TOMORROW: Media Briefing on Air Quality Research Flights (HQ)
WASHINGTON – EPA will participate in a media teleconference
hosted by NASA at 11 a.m. EDT on Thursday, June 23 to preview the
upcoming series of aircraft research flights over the
Baltimore-Washington traffic corridor to study urban air
pollution.
NASA research satellites monitor many
air pollution components, but it has been a challenge to use these
measurements of the atmosphere from space to detect pollution near
the ground. This multi-year airborne field campaign will help
improve the capability of satellites to measure near surface-level
atmospheric composition. EPA is partnering with NASA and several
other organizations on the effort.
The campaign is called DISCOVER-AQ,
which stands for Deriving Information on Surface Conditions from
Column and Vertically Resolved Observations Relevant to Air
Quality. It will use two NASA aircraft to make a series of flights
in July to measure gaseous and particulate pollution.
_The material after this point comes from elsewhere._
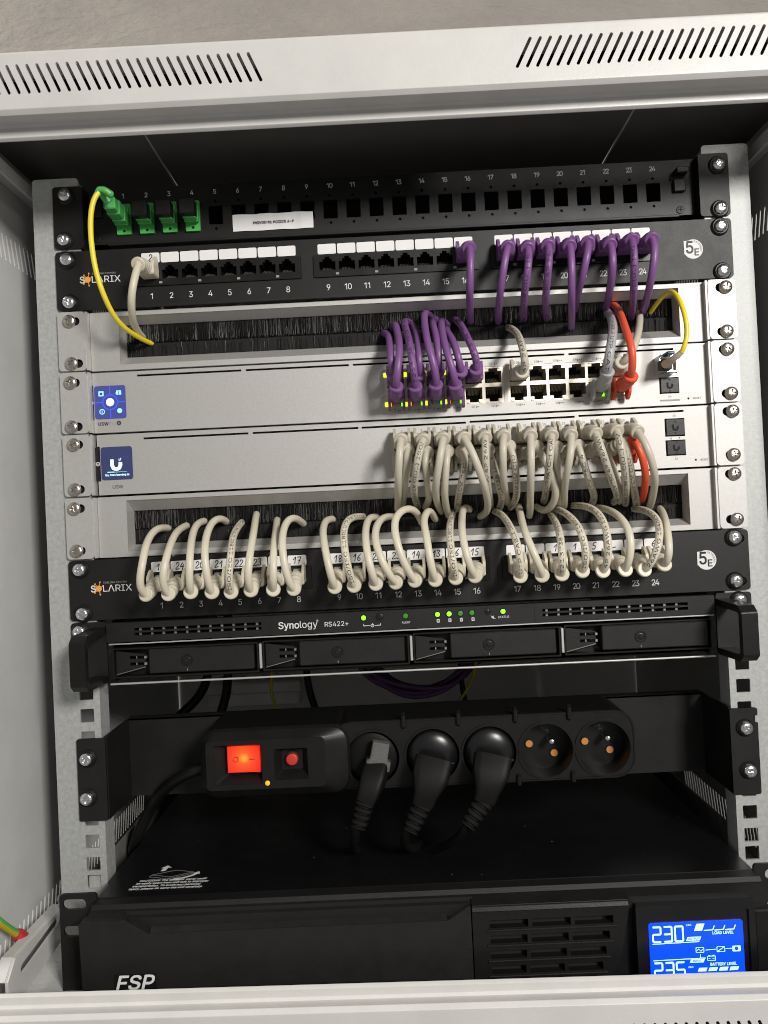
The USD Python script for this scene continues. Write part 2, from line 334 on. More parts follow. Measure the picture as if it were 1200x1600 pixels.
for s in (-1, 1):
    x0, x1 = sorted((s * 219.6, s * 240.8))
    part(fp, 'bracket', [plate(rr(x0, x1, -44.2, .3, 2.2), -2, -.2), bx(*sorted((s * 219.6, s * 221.2)), -.2, 60, -44, 0)], 'black_steel')
for i, x in enumerate(portx):
    part(fp, 'port_number', number(str(i + 1), 3.4, x, -6.6, YFP), 'print_white')
screws4(fp, [(99, 303), (98, 373), (1124, 254), (1128, 323)], -2)
for q in ((1063, 328), (152, 373)):
    p = at(*q, YFP); part(fp, 'small_screw', ycyl(p[0], p[2], 2.9, YFP - .7, YFP, 16, .3), 'black_steel'); part(fp, 'screw_slot', [bx(p[0] - 1.6, p[0] + 1.6, YFP - .78, YFP - .6, p[2] - .35, p[2] + .35), bx(p[0] - .35, p[0] + .35, YFP - .8, YFP - .6, p[2] - 1.6, p[2] + 1.6)], 'void')
for q in ((1061, 281), (150, 322)):
    p = at(*q, YFP - 2); x, z = p[0], p[2]
    part(fp, 'latch', [bx(x - 4.2, x + 4.2, YFP - 3, YFP, z - 8.5, z + .5, .6), bx(x - 3.2, x + 5.2, YFP - 7, YFP, z + 3.2, z + 7.6, .6)], 'black_plastic'); part(fp, 'latch_gap', bx(x - 6, x + 3.5, YFP - 1.2, YFP, z + .6, z + 3.1), 'void')
# four green couplers, three with dark dust caps
where = ['first', 'second', 'third', 'fourth']
for i in range(4):
    x = portx[i] + .3; zc = -22.0
    lab = 'green fibre coupler in port 1, holding the yellow cord' if i == 0 else f'green coupler with black dust cap, {where[i]} from the left in the top panel'
    c = thing('fibre_coupler', lab, 'fibre coupler', (x, YFP, -34), 'green fibre couplers in the top panel')
    fl = rr(x - 5.2, x + 5.2, -33.6, -11.5, .8).difference(disc(x, -31.0, 1.15, 4))
    part(c, 'flange', plate(fl, YFP - 2.0, YFP), 'green')
    part(c, 'flange_hole', plate(disc(x, -31, 1.2, 4), YFP - .3, YFP - .1), 'void')
    part(c, 'body', bx(x - 4.6, x + 4.6, YFP - 13, YFP - 2, -28.2, -16.4, .5), 'green')
    part(c, 'body_rib', bx(x - 5.0, x + 5.0, YFP - 7, YFP - 5.4, -28.6, -16.0, .3), 'green')
    if i:
        part(c, 'dust_cap', bx(x - 5.3, x + 5.3, YFP - 19.5, YFP - 10.0, -27.6, -17.0, .8), 'black_plastic')
# paper strip label
lt_ = at(363, 335, YFP - .5); lb_ = at(490, 357, YFP - .5)
lab = thing('paper_label', 'white printed paper strip stuck under ports 6 to 9 of the top panel', 'label', (-85, YFP, -36))
v = []; n = 14
for j in range(n + 1):
    x = lt_[0] + (lb_[0] - lt_[0]) * j / n; yy = YFP - .35 - .5 * math.sin(j * .9) ** 2 * (j / n)
    v += [(x, yy, -22.9 - .1 * j / n + .25 * math.sin(j * 1.3)), (x, yy, -35.0 + .15 * math.sin(j))]
f = []
for j in range(n): f += [(2 * j, 2 * j + 1, 2 * j + 3), (2 * j, 2 * j + 3, 2 * j + 2)]
vb = np.array(v); vt = vb.copy(); vt[:, 1] += .15; nn = len(vb); f2 = [(a + nn, c_ + nn, b + nn) for a, b, c_ in f]
edge = [0] + [2 * j for j in range(1, n + 1)] + [2 * j + 1 for j in range(n, -1, -1)]
for a, b in zip(edge, edge[1:] + edge[:1]): f2 += [(a, b, b + nn), (a, b + nn, a + nn)]
part(lab, 'strip', tm(np.vstack([vb, vt]), f + f2), 'white_label', smooth=False)
part(lab, 'lettering', text('PRIVOD R1 POZICE 6-9', 1.75, -84.5, -30.4, YFP - .95, sx=1.05, bold=True), 'print_black')
# ------------------------------------------------------------------ copper patch panels
GX = [-172.5, -46.6, 79.2]; PP = 13.88
def port_xz(panel, n):
    g, i = divmod(n - 1, 8); return (GX[g] + PP * i + (0 if panel == 1 else -2.6), -64.8 if panel == 1 else -285.0)
def jack_shape(x, z):
    return unary_union([sbox(x - 5.7, z - 4.6, x + 5.7, z + 1.6), sbox(x - 3.3, z + 1.4, x + 3.3, z + 3.4), sbox(x - 1.7, z + 3.2, x + 1.7, z + 5.0)])
def sun_logo(parent, x, z, y):
    part(parent, 'logo_letters', text('S', 4.6, x - 10.9, z - 2.3, y, bold=True), 'print_white')
    part(parent, 'logo_letters', text('L\u039bRIX', 4.6, x - 4.0, z - 2.3, y, sx=1.12, align=0), 'print_white')
    sx_ = x - 7.0; rays = []
    for d, L in ((78, 4.6), (128, 4.2), (172, 3.2), (225, 4.2), (282, 4.4), (30, 3.4)):
        a = math.radians(d); e = (sx_ + L * math.cos(a), z + L * math.sin(a)); rays += [LineString([(sx_, z), e]).buffer(.2), disc(*e, .55, 4)]
    part(parent, 'logo_sun', plate(unary_union([disc(sx_, z, 2.15)] + rays), y - .16, y), 'print_orange')
    part(parent, 'logo_letters', text('CABLING SYSTEM', 1.2, x + 4.6, z + 3.5, y, sx=1.15), 'print_grey')
def badge(parent, x, z, y):
    sh = disc(x, z, 6.9).union(rr(x - 6.9, x + 1, z - 3.5, z + 6.0, 1)).intersection(sbox(x - 6.4, z - 7, x + 7, z + 7))
    part(parent, 'badge', plate(sh, y - .14, y), 'print_white')
    part(parent, 'badge_figure', [text('5', 8.4, x - 2.4, z - 2.8, y - .15, bold=True, sx=.9), text('E', 4.8, x + 2.4, z - 4.6, y - .15, bold=True)], 'black_steel')
    ms = []
    for k, ch in enumerate('CATEGORY'):
        a = math.radians(78 - 13.5 * k); m = text(ch, 1.25, 0, 0, 0); m.apply_transform(trimesh.transformations.rotation_matrix(-(a - math.pi / 2), (0, 1, 0))); m.apply_translation((x + 4.9 * math.cos(a), y - .15, z + 4.9 * math.sin(a))); ms.append(m)
    part(parent, 'badge_figure', ms, 'black_steel')
hand = {1: '19', 2: '24', 3: '20', 4: '21', 5: '22', 6: '23', 8: '17', 9: '18', 10: '16', 11: '22', 12: '23', 13: '14', 14: '13', 15: '26', 16: '15', 19: '1', 20: '1', 21: '5', 22: '-', 24: '6'}
def hand_text(s, x, z, y):
    'figures drawn with a marker pen'
    G = {'0': [[(0, .5), (.15, .9), (.4, 1), (.6, .75), (.55, .3), (.3, 0), (.08, .15), (0, .5)]], '1': [[(.05, .6), (.45, 1), (.35, 0)]], '2': [[(.05, .75), (.25, 1), (.5, .85), (.4, .5), (0, .02), (.6, .05)]],
         '3': [[(.05, .85), (.3, 1), (.5, .8), (.25, .55), (.5, .3), (.3, 0), (.0, .15)]], '4': [[(.35, 1), (0, .4), (.6, .42)], [(.5, .75), (.4, -.1)]], '5': [[(.6, 1), (.2, .97), (.1, .6), (.4, .58), (.5, .25), (.25, 0), (0, .1)]],
         '6': [[(.5, 1), (.15, .6), (.05, .2), (.3, 0), (.5, .25), (.25, .45), (.07, .25)]], '7': [[(.0, .95), (.6, 1), (.25, 0)], [(.15, .5), (.5, .52)]], '8': [[(.3, .5), (.05, .75), (.3, 1), (.5, .75), (.1, .25), (.3, 0), (.5, .25), (.3, .5)]],
         '9': [[(.5, .75), (.25, .55), (.07, .75), (.3, 1), (.5, .75), (.35, 0)]], '-': [[(0, .1), (.5, .2)]]}
    out = []; w = 3.1; x0 = x - w * len(s) / 2 + .3
    for i, ch in enumerate(s):
        for st in G[ch]:
            a = np.array(st) * (4.0, 4.6); a[:, 0] += x0 + i * w + .12 * a[:, 1]; a[:, 1] += z - 2.3 + random.uniform(-.2, .2)
            if len(a) > 3: a = spline(np.c_[a, np.zeros(len(a))], 14)[:, :2]
            out.append(LineString(a).buffer(.3, quad_segs=2))
    return plate(unary_union(out), y - .1, y)
def patch_panel(k, label, zt, zb, zl, zn, xo, lx, lz, bxp, pix):
    P = thing('patch_panel', label, 'patch panel', (0, 0, zb), 'black 24 port patch panels')
    cut = [rr(GX[g] - 10.0 + xo, GX[g] + 7 * PP + 10.0 + xo, zl - 20.4, zl - 4.4, .6) for g in range(3)]
    tab = sbox(-240, zb, 240, zb + .9).difference(sbox(-175, zb - 1, 185, zb + .9))
    slots_ = [rr(s * 233 - 5, s * 233 + 5, z - 3, z + 3, 2.9) for s in (-1, 1) for z in (zt - 6.3, zb + 6.3)]
    part(P, 'face_plate', [plate(rr(-240.6, 240.6, zb, zt, 2.6).difference(unary_union(cut + slots_)), -2, -.3)], 'black_steel')
    for g in range(3):
        xs = [GX[g] + PP * i + xo for i in range(8)]; zc = port_xz(k, 1)[1]
        body = rr(xs[0] - 9.8, xs[-1] + 9.8, zl - 20.2, zl - 4.6, .5).difference(unary_union([jack_shape(x, zc) for x in xs]))
        b = part(P, 'jack_block', plate(body, -3.2, 12), 'black_plastic')
        part(b, 'jack_back', bx(xs[0] - 9.5, xs[-1] + 9.5, 9.5, 10.5, zl - 20, zl - 5), 'void')
        part(b, 'contact', [tube([(x - 3.6 + 1.02 * q, -1.0, zc - 4.2), (x - 3.6 + 1.02 * q, 6, zc + .2)], .22, 4) for x in xs for q in range(8)], 'contact')
        part(b, 'clip_mark', [bx(x + PP / 2 - 1.1, x + PP / 2 + 1.1, -3.5, -3.1, zl - 18.9, zl - 17.4) for x in xs[0:7:2]], 'print_grey')
    for n in range(1, 25):
        x, z = port_xz(k, n)
        f = part(P, 'label_field', plate(rr(x - 6.5, x + 6.5, zl - 3.65, zl + 3.55, 1.1), -2.35, -2), 'white_label')
        if k == 2 and n in hand: part(f, 'handwriting', hand_text(hand[n], x + random.uniform(-.6, .6), zl, -2.37), 'ink')
        if k == 1 and n == 1: part(f, 'handwriting', hand_text('2', x, zl, -2.37), 'ink')
        part(P, 'port_number', number(str(n), 4.1, x, zn - 2.1, -2), 'print_white' if k == 1 else 'print_white')
    sun_logo(P, lx, lz, -2); badge(P, bxp, lz, -2)
    screws4(P, pix, -2); return P
patch_panel(1, 'upper black copper patch panel with blank white label fields, second from the top', -46.4, -88.6, -53.9, -81.2, 0, -211, -67.2, 212.8, [(102, 404), (106, 471), (1128, 351), (1132, 421)])
patch_panel(2, 'lower black copper patch panel with handwritten labels and a row of beige cords', -267.0, -309.6, -273.9, -301.4, -2.6, -212.5, -287.4, 210.5, [(122, 891), (127, 960), (1150, 840), (1152, 908)])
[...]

Flights will
be coordinated with extensive ground observations at various sites
in Maryland extending from the Washington Beltway to northeast of
Baltimore.
The teleconference participants
are:
- Terry Keating, environmental scientist, EPA Office of Air and Radiation, Washington
- Jim Crawford, DISCOVER-AQ principal investigator, NASA Langley Research Center, Hampton, Va.
- Ken Pickering, DISCOVER-AQ project scientist, NASA Goddard Space Flight Center, Greenbelt, Md.
- Dave J. Krask, atmospheric chemist, Maryland Department of the Environment, Baltimore, Md.